Statistical Modeling and Optimization of Mechanical Properties for Solidified Polylactic Acid Parts Fabricated By Fused Filament Modeling Process

Abstract

3D Printing is a layered manufacturing process that builds prototypes by depositing material in layered form using heaters. Prototypes made by 3D Printing are widely used in product development as they can be used for product testing. Prototypes should have a very good mechanical properties for functional performance as well as aesthetics. The mechanical properties in 3D printing depends upon different process parameters, namely Layer Thickness, Nozzle Diameter, Part Bed Temperature, Speed of Deposition, Raster Angle of Deposition, Raster Width and Length of the parts. In this present work, an attempt has been made to improve the mechanical properties namely, tensile strength, flexural strength and impact strength of prototypes of Solidified PolyLactic acid parts fabricated using Fused Filament Modelling process of 3D Printing. Experiments have been performed according to Central Composite Rotatable Design (CCRD) considering three parameters namely layer thickness, nozzle diameter and part bed temperature of parts at three levels.

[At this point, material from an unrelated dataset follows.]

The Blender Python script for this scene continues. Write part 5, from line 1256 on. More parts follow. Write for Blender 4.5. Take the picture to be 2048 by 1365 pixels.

Empirical statistical models have been developed for predicting the tensile strength, flexural strength and impact strength of the parts. Analysis of variance (ANOVA) has been used to test the significance of process variables on these mechanical properties. In case of tensile strength, layer thickness and part bed temperature are found significant parameters. Flexural strength is mainly affected by layer thickness, followed by part bed temperature and nozzle diameter. In case of impact strength, layer thickness and nozzle diameter are found to be significant. Confirmation of statistical model have been done by estimating the error and performing experiments at different parameters other than experiments in DOE and the results were found to be satisfactory. Optimization for the maximization of tensile strength, flexural strength and impact strength have been done using trust region based MATLAB technique. SEM has been used to understand the mechanics of fracture in testing for tensile strength, flexural strength and impact strength.